Updated on

Implied Warranty of Habitability in New York

New York law doesn’t include a list of specific issues that would violate the warranty, but does require a rental to be “fit for human habitation.”


Every state has some version of an “implied warranty of habitability,” which guarantees a renter the right to things like functioning plumbing and hot water—basically, everything necessary to keep a residence livable. This warranty is in every lease whether specifically stated or not, and it cannot be waived by either the landlord or the tenant.

New York state law is not very specific about what issues are considered a breach of the warranty. That being said, court cases decided over the years do help paint a clearer picture of what judges consider a breach.

New York’s implied warranty of habitability is relatively broad

New York State has a fairly broad statute that, unlike some states, does not include a list of specific issues that might be a breach of the warranty. Instead, the law establishes three requirements for landlords to comply with the warranty.1 Rental units in New York must be:

  1. Fit for human habitation
  2. Compliant with the reasonable expectations of the renter
  3. Free from dangerous or hazardous conditions detrimental to the tenant’s life, health, or safety

While state law doesn’t offer any additional specifics, court decisions help explain which particular issues could make a rental uninhabitable.

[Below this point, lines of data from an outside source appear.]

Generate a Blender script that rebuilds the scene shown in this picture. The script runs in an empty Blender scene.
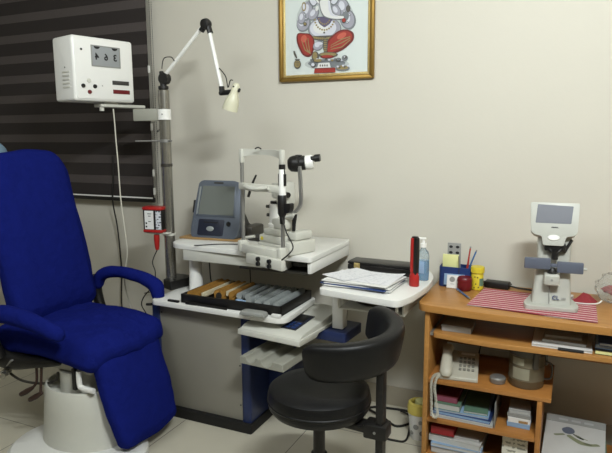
import bpy, bmesh, math, random
from mathutils import Matrix, Vector, noise
PI = math.pi
random.seed(7)
scene = bpy.context.scene
COL = scene.collection

# ------------------------------------------------------------------ camera, world, lights, exposure
def rad(a): return math.radians(a)
_y, _p, _r = rad(24.71), rad(8.912), rad(-0.28)
fwd = Vector((-math.sin(_y)*math.cos(_p), math.cos(_y)*math.cos(_p), -math.sin(_p)))
rgt = Vector((math.cos(_y), math.sin(_y), 0))
upv = rgt.cross(fwd)
r2 = math.cos(_r)*rgt + math.sin(_r)*upv
u2 = -math.sin(_r)*rgt + math.cos(_r)*upv
cam_data = bpy.data.cameras.new('camera')
cam_data.sensor_width = 36.0
cam_data.lens = 584.7/612*36
cam_data.clip_start = 0.05
cam = bpy.data.objects.new('camera', cam_data)
COL.objects.link(cam)
m = Matrix((r2, u2, -fwd)).transposed().to_4x4()
m.translation = (0, 0, 1.42)
cam.matrix_world = m
scene.camera = cam

world = bpy.data.worlds.new('world')
scene.world = world
world.use_nodes = True
world.node_tree.nodes['Background'].inputs[0].default_value = (0.6, 0.7, 0.9, 1)
world.node_tree.nodes['Background'].inputs[1].default_value = 0.3

def area_light(name, loc, target, sx, sy, power, col):
    ld = bpy.data.lights.new(name, 'AREA')
    ld.shape = 'RECTANGLE'; ld.size = sx; ld.size_y = sy
    ld.energy = power; ld.color = col
    o = bpy.data.objects.new(name, ld)
    COL.objects.link(o)
    o.location = loc
    d = Vector(target) - Vector(loc)
    o.rotation_euler = d.to_track_quat('-Z', 'Y').to_euler()
    return o
# ceiling tube over the desk side, then an added fill for the left wall
area_light('ceiling_tube_light', (0.28, 0.62, 2.60), (-0.60, 2.85, 1.40), 0.6, 0.12, 60, (0.93, 0.99, 1.0))
area_light('left_fill_light', (-1.5, 0.3, 2.66), (-1.9, 2.85, 1.3), 1.0, 0.6, 26, (0.93, 0.99, 1.0))

vs = scene.view_settings
vs.view_transform = 'Standard'; vs.look = 'None'; vs.gamma = 1.0
vs.use_curve_mapping = False
vs.exposure = 0.0

# ------------------------------------------------------------------ materials
def lin(h):
    h = h.lstrip('#')
    v = [int(h[i:i+2], 16)/255 for i in (0, 2, 4)]
    return tuple((c/12.92 if c <= 0.04045 else ((c+0.055)/1.055)**2.4) for c in v) + (1.0,)

MATS = {}
def mat(name, hexcol, rough=0.5, metal=0.0, var=0.06, scale=30, bump=0.0, bscale=200, spec=0.5, coat=0.0, trans=0.0, alpha=1.0, ior=1.45, sheen=0.0):
    m = bpy.data.materials.new(name); m.use_nodes = True
    nt = m.node_tree; b = nt.nodes['Principled BSDF']
    b.inputs['Roughness'].default_value = rough
    b.inputs['Metallic'].default_value = metal
    b.inputs['Specular IOR Level'].default_value = spec
    b.inputs['Coat Weight'].default_value = coat
    b.inputs['Transmission Weight'].default_value = trans
    b.inputs['IOR'].default_value = ior
    b.inputs['Alpha'].default_value = alpha
    b.inputs['Sheen Weight'].default_value = sheen
    tc = nt.nodes.new('ShaderNodeTexCoord')
    nz = nt.nodes.new('ShaderNodeTexNoise'); nz.inputs['Scale'].default_value = scale
    nz.inputs['Detail'].default_value = 4
    nt.links.new(tc.outputs['Object'], nz.inputs['Vector'])
    mx = nt.nodes.new('ShaderNodeMix'); mx.data_type = 'RGBA'
    c = lin(hexcol)
    mx.inputs['A'].default_value = tuple(max(0, k*(1-var)) for k in c[:3]) + (1,)
    mx.inputs['B'].default_value = tuple(min(1, k*(1+var)) for k in c[:3]) + (1,)
    nt.links.new(nz.outputs['Fac'], mx.inputs['Factor'])
    nt.links.new(mx.outputs['Result'], b.inputs['Base Color'])
    if bump > 0:
        n2 = nt.nodes.new('ShaderNodeTexNoise'); n2.inputs['Scale'].default_value = bscale
        n2.inputs['Detail'].default_value = 3
        nt.links.new(tc.outputs['Object'], n2.inputs['Vector'])
        bp = nt.nodes.new('ShaderNodeBump'); bp.inputs['Strength'].default_value = bump
        bp.inputs['Distance'].default_value = 0.015
        nt.links.new(n2.outputs['Fac'], bp.inputs['Height'])
        nt.links.new(bp.outputs['Normal'], b.inputs['Normal'])
    MATS[name] = m
    return m

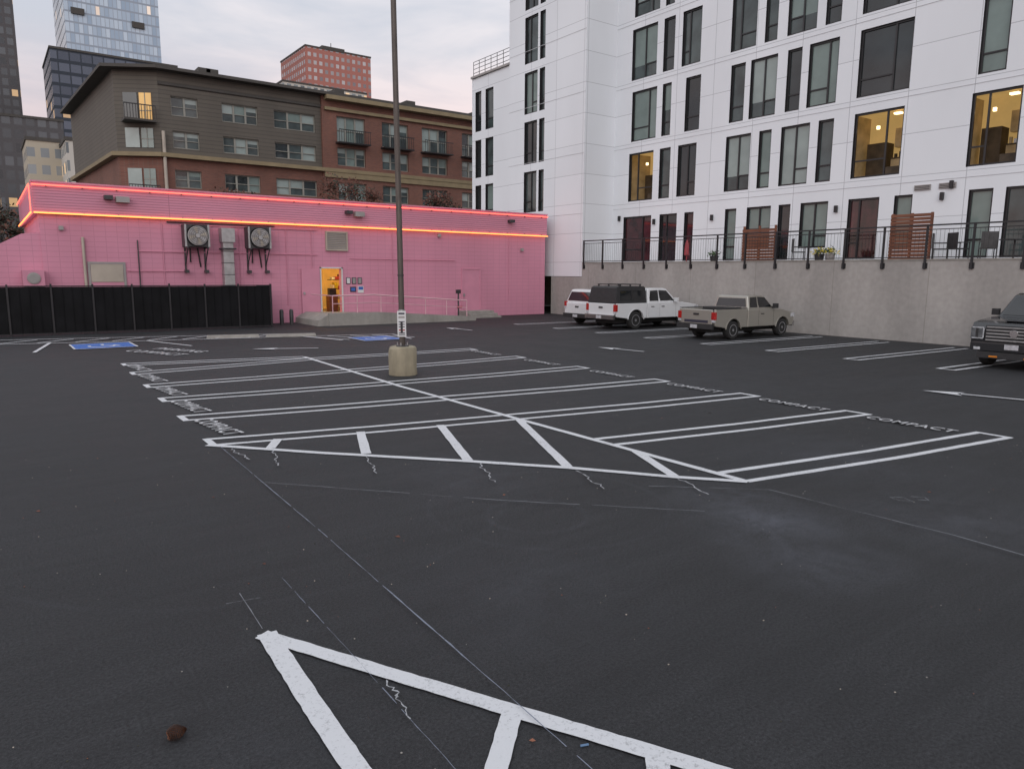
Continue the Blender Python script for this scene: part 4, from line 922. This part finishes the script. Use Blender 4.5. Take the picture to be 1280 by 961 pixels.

Being “fit for human habitation”

According to New York courts, landlords are always required to keep their rental units habitable—even if the issues weren't caused by intentional neglect.2 In one case, maintenance workers for an Upper West Side apartment complex went on strike for 17 days and caused a “substantial” interruption in garbage disposal, janitorial, and repair services. When the tenants sued, the court ruled that their warranty of habitability had been violated.

But in another case, residents fled their apartments before Hurricane Sandy hit and returned after the storm had passed and cleanup had occurred. The court found no breach of the warranty, since they a) weren’t living in the rental unit at the time it lacked essential services and b) had left their apartments to stay with friends and family in a safer area, not because their units had become inhabitable.3

Complying with the renter’s reasonable expectations

The reasonable expectations of the renter have a lot to do with the type of rental unit and the amenities it contains. The residence does not have to be perfect in every way, but it must meet the renter’s expectations at the time they signed the lease. In one case, the renter’s air conditioning failed to work during the summer. Not every tenant is entitled to a cool residence during the summer, but renters who specifically choose a unit with air conditioning certainly are. Hence, the court found that the warranty had been breached.4

In another case, this one from 2016, the tenant in a high-end Brooklyn Heights building wasn’t able to use their terrace for an extended period due to repairs. They were awarded damages for the entire time that the terrace wasn’t usable.5

Being free from “dangerous or hazardous conditions”

Most violations of this type are fairly obvious—according to one New York court decision, "no one will dispute that health and safety are adversely affected by insect or rodent infestation, insufficient heat and plumbing facilities, significantly dangerous electrical outlets or wiring, [or] inadequate sanitation facilities."2

However, it’s important to note that there can be conditions within an apartment that could potentially be hazardous but would not constitute a breach. In one instance, an infant was burned by an exposed radiator in an apartment. The court held that even though a hazardous condition existed in the apartment, it was known to the renters and necessary to make the space livable, so there was no violation of the warranty.6

No official process to deal with violations of the warranty

Some states require renters to follow a specific procedure when informing their landlord of a violation, then give them a specific length of time to fix the problem. However, the New York statutes don’t provide any sort of protocol tenants must follow. Given this lack of specificity, the “reasonable person” standard applies—meaning that the process depends on the nature of the problem and how a reasonable person would go about dealing with it. In one case, for instance, the court found that 18 hours was too long to fix a broken door lock.7

As a New York tenant, it’s generally best to inform a landlord or rental agency of the issue in writing and send it via certified mail or physically hand it to someone with the power and authority to fix the problem. This way, no one can claim that they weren’t notified.

If a landlord has been informed of the issue and has taken no steps to fix it, a tenant may consider constructive eviction as a way to legally get out of their lease—and find a different, habitable, apartment.


[1] New York Code Section 235b

[2] Park West Management v. Mitchell

[3] Adler v. Ogden Cap Properties, LLC

[4] Whitehouse Estates v. Thomson

[5] Goldhirsch v. St. George Tower & Grill Owners Corp.

[6] Utkan v. Szuwala

[7] Jangla Realty v. Gravagna

The information provided on this website does not, and is not intended to, constitute legal advice.